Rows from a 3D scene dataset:
■ ■ ■ ■ ■

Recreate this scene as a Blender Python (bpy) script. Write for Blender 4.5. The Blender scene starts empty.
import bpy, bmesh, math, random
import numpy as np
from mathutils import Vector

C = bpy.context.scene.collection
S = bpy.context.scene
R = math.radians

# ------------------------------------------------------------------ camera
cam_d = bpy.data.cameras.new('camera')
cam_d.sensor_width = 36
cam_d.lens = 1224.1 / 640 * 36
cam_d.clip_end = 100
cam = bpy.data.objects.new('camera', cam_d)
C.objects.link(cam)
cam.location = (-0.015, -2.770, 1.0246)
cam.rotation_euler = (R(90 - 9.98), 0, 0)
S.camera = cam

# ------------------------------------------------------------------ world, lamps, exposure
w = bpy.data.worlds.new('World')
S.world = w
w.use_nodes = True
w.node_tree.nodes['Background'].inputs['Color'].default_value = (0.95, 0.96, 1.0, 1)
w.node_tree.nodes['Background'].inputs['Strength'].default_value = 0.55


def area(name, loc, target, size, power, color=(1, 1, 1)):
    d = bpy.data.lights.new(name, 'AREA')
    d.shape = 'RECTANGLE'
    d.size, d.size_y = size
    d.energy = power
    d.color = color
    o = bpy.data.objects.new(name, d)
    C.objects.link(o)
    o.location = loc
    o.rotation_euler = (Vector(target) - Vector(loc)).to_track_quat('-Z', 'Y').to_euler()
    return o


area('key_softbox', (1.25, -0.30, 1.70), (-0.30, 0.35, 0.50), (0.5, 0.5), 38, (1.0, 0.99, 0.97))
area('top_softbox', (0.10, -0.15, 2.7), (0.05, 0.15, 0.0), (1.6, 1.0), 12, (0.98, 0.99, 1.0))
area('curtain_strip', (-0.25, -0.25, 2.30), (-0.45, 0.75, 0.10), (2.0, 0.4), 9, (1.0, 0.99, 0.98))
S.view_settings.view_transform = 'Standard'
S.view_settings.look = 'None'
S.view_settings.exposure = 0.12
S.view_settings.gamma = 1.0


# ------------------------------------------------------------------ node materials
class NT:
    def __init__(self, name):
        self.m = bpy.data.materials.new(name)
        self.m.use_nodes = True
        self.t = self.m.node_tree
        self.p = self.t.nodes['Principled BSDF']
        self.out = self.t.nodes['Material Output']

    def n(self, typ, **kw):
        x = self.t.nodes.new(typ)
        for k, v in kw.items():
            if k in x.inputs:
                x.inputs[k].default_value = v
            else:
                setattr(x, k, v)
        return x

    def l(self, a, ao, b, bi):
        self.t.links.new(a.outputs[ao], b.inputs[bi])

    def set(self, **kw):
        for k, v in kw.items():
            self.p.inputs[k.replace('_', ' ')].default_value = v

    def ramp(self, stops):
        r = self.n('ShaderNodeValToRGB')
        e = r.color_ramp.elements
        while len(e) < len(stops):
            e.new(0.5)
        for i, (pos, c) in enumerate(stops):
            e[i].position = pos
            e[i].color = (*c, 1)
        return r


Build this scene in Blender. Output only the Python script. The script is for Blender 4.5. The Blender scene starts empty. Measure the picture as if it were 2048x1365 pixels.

■ ■ ■ ■ ■

**Problem requirements:** Please copy only the lines between the first line of the entries and the line with "S.camera = cam", keeping those two end lines as well, exactly as written.

**Solution to this exercise:**
Recreate this scene as a Blender Python (bpy) script. Write for Blender 4.5. The Blender scene starts empty.
import bpy, bmesh, math, random
import numpy as np
from mathutils import Vector

C = bpy.context.scene.collection
S = bpy.context.scene
R = math.radians

# ------------------------------------------------------------------ camera
cam_d = bpy.data.cameras.new('camera')
cam_d.sensor_width = 36
cam_d.lens = 1224.1 / 640 * 36
cam_d.clip_end = 100
cam = bpy.data.objects.new('camera', cam_d)
C.objects.link(cam)
cam.location = (-0.015, -2.770, 1.0246)
cam.rotation_euler = (R(90 - 9.98), 0, 0)
S.camera = cam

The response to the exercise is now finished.